** START OF COLLECTED MATERIAL **
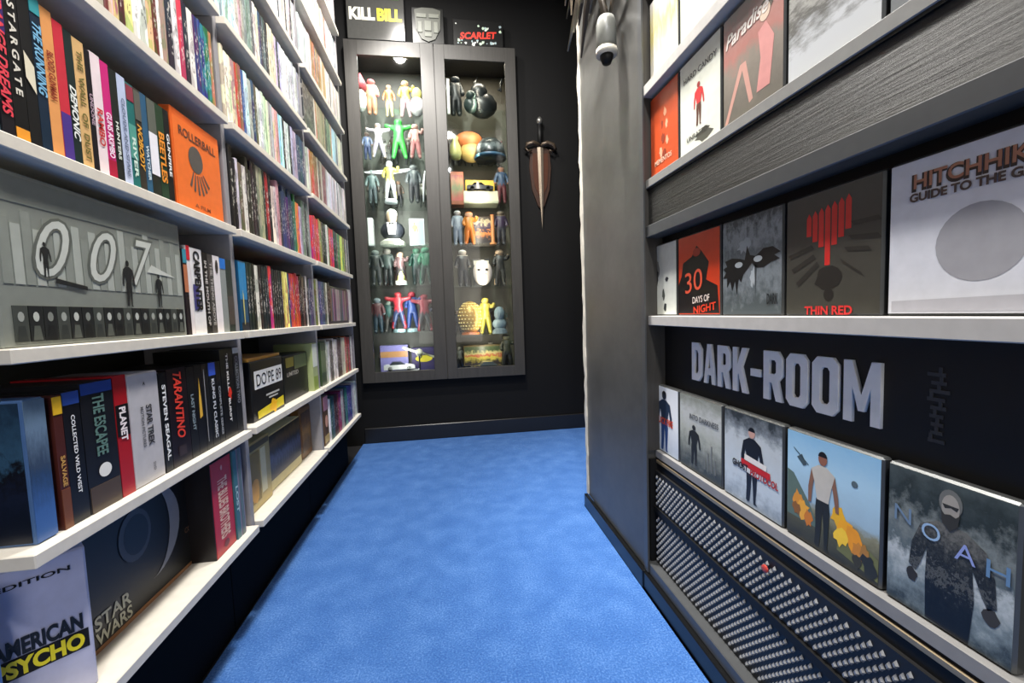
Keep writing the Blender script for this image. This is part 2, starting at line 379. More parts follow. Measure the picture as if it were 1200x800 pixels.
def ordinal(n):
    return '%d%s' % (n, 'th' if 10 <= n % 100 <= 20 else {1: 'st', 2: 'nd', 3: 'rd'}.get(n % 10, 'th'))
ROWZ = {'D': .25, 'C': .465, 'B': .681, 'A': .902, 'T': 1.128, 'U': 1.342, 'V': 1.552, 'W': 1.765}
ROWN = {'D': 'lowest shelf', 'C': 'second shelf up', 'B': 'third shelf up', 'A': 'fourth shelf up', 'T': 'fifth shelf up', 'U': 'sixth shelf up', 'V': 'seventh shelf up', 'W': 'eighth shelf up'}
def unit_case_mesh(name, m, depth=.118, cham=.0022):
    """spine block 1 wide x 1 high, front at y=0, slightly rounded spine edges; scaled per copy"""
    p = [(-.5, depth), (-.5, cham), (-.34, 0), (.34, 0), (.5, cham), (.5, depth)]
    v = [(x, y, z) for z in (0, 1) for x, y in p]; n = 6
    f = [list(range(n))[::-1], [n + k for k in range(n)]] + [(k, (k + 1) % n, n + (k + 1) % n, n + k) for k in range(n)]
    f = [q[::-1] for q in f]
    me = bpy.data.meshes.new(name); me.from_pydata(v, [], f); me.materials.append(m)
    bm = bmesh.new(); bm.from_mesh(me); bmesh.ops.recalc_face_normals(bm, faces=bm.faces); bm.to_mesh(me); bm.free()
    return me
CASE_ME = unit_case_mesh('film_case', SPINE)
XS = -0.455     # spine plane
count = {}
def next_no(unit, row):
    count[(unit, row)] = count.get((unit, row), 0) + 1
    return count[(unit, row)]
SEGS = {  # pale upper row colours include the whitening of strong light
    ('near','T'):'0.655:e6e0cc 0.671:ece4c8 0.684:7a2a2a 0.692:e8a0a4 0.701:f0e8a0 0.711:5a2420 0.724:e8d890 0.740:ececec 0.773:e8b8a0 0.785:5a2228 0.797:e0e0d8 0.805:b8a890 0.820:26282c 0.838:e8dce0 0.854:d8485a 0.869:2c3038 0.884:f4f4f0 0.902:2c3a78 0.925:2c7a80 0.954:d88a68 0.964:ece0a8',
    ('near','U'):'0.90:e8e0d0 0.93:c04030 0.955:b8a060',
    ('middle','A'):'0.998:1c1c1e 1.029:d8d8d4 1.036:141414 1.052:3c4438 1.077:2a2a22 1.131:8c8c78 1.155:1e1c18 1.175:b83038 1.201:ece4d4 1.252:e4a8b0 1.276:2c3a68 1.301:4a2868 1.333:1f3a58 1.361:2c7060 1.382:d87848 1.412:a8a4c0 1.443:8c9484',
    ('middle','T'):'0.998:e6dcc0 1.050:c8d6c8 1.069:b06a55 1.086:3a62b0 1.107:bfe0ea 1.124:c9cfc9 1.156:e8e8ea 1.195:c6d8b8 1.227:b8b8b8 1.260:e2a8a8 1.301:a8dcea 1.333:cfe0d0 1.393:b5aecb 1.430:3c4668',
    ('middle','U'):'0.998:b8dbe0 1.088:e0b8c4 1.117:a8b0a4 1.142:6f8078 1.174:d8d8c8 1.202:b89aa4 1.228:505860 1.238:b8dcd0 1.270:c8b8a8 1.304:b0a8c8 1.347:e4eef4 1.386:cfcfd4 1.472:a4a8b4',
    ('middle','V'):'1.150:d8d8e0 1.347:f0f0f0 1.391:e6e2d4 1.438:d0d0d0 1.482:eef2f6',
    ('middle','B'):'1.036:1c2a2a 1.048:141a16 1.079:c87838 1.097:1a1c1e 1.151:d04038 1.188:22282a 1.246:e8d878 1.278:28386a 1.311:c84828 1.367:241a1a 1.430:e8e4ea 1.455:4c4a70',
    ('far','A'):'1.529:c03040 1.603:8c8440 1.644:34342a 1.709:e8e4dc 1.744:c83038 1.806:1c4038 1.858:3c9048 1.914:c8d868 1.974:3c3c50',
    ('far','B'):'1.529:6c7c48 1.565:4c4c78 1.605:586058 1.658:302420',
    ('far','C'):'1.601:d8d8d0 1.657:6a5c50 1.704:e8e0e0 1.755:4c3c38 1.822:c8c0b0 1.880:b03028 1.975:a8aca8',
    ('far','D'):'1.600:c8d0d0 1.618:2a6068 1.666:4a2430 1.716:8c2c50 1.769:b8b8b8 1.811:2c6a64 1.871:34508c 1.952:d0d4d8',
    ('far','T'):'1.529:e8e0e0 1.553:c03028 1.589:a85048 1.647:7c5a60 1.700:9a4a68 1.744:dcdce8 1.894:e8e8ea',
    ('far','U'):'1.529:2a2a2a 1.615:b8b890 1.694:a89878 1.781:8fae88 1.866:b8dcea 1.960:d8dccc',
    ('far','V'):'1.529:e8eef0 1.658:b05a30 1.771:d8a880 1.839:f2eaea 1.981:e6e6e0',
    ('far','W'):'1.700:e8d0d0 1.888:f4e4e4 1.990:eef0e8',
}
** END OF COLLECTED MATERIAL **
Copy each line exactly, and leave the pictures out of your copy.

Keep writing the Blender script for this image. This is part 2, starting at line 379. More parts follow. Measure the picture as if it were 1200x800 pixels.
def ordinal(n):
    return '%d%s' % (n, 'th' if 10 <= n % 100 <= 20 else {1: 'st', 2: 'nd', 3: 'rd'}.get(n % 10, 'th'))
ROWZ = {'D': .25, 'C': .465, 'B': .681, 'A': .902, 'T': 1.128, 'U': 1.342, 'V': 1.552, 'W': 1.765}
ROWN = {'D': 'lowest shelf', 'C': 'second shelf up', 'B': 'third shelf up', 'A': 'fourth shelf up', 'T': 'fifth shelf up', 'U': 'sixth shelf up', 'V': 'seventh shelf up', 'W': 'eighth shelf up'}
def unit_case_mesh(name, m, depth=.118, cham=.0022):
    """spine block 1 wide x 1 high, front at y=0, slightly rounded spine edges; scaled per copy"""
    p = [(-.5, depth), (-.5, cham), (-.34, 0), (.34, 0), (.5, cham), (.5, depth)]
    v = [(x, y, z) for z in (0, 1) for x, y in p]; n = 6
    f = [list(range(n))[::-1], [n + k for k in range(n)]] + [(k, (k + 1) % n, n + (k + 1) % n, n + k) for k in range(n)]
    f = [q[::-1] for q in f]
    me = bpy.data.meshes.new(name); me.from_pydata(v, [], f); me.materials.append(m)
    bm = bmesh.new(); bm.from_mesh(me); bmesh.ops.recalc_face_normals(bm, faces=bm.faces); bm.to_mesh(me); bm.free()
    return me
CASE_ME = unit_case_mesh('film_case', SPINE)
XS = -0.455     # spine plane
count = {}
def next_no(unit, row):
    count[(unit, row)] = count.get((unit, row), 0) + 1
    return count[(unit, row)]
SEGS = {  # pale upper row colours include the whitening of strong light
    ('near','T'):'0.655:e6e0cc 0.671:ece4c8 0.684:7a2a2a 0.692:e8a0a4 0.701:f0e8a0 0.711:5a2420 0.724:e8d890 0.740:ececec 0.773:e8b8a0 0.785:5a2228 0.797:e0e0d8 0.805:b8a890 0.820:26282c 0.838:e8dce0 0.854:d8485a 0.869:2c3038 0.884:f4f4f0 0.902:2c3a78 0.925:2c7a80 0.954:d88a68 0.964:ece0a8',
    ('near','U'):'0.90:e8e0d0 0.93:c04030 0.955:b8a060',
    ('middle','A'):'0.998:1c1c1e 1.029:d8d8d4 1.036:141414 1.052:3c4438 1.077:2a2a22 1.131:8c8c78 1.155:1e1c18 1.175:b83038 1.201:ece4d4 1.252:e4a8b0 1.276:2c3a68 1.301:4a2868 1.333:1f3a58 1.361:2c7060 1.382:d87848 1.412:a8a4c0 1.443:8c9484',
    ('middle','T'):'0.998:e6dcc0 1.050:c8d6c8 1.069:b06a55 1.086:3a62b0 1.107:bfe0ea 1.124:c9cfc9 1.156:e8e8ea 1.195:c6d8b8 1.227:b8b8b8 1.260:e2a8a8 1.301:a8dcea 1.333:cfe0d0 1.393:b5aecb 1.430:3c4668',
    ('middle','U'):'0.998:b8dbe0 1.088:e0b8c4 1.117:a8b0a4 1.142:6f8078 1.174:d8d8c8 1.202:b89aa4 1.228:505860 1.238:b8dcd0 1.270:c8b8a8 1.304:b0a8c8 1.347:e4eef4 1.386:cfcfd4 1.472:a4a8b4',
    ('middle','V'):'1.150:d8d8e0 1.347:f0f0f0 1.391:e6e2d4 1.438:d0d0d0 1.482:eef2f6',
    ('middle','B'):'1.036:1c2a2a 1.048:141a16 1.079:c87838 1.097:1a1c1e 1.151:d04038 1.188:22282a 1.246:e8d878 1.278:28386a 1.311:c84828 1.367:241a1a 1.430:e8e4ea 1.455:4c4a70',
    ('far','A'):'1.529:c03040 1.603:8c8440 1.644:34342a 1.709:e8e4dc 1.744:c83038 1.806:1c4038 1.858:3c9048 1.914:c8d868 1.974:3c3c50',
    ('far','B'):'1.529:6c7c48 1.565:4c4c78 1.605:586058 1.658:302420',
    ('far','C'):'1.601:d8d8d0 1.657:6a5c50 1.704:e8e0e0 1.755:4c3c38 1.822:c8c0b0 1.880:b03028 1.975:a8aca8',
    ('far','D'):'1.600:c8d0d0 1.618:2a6068 1.666:4a2430 1.716:8c2c50 1.769:b8b8b8 1.811:2c6a64 1.871:34508c 1.952:d0d4d8',
    ('far','T'):'1.529:e8e0e0 1.553:c03028 1.589:a85048 1.647:7c5a60 1.700:9a4a68 1.744:dcdce8 1.894:e8e8ea',
    ('far','U'):'1.529:2a2a2a 1.615:b8b890 1.694:a89878 1.781:8fae88 1.866:b8dcea 1.960:d8dccc',
    ('far','V'):'1.529:e8eef0 1.658:b05a30 1.771:d8a880 1.839:f2eaea 1.981:e6e6e0',
    ('far','W'):'1.700:e8d0d0 1.888:f4e4e4 1.990:eef0e8',
}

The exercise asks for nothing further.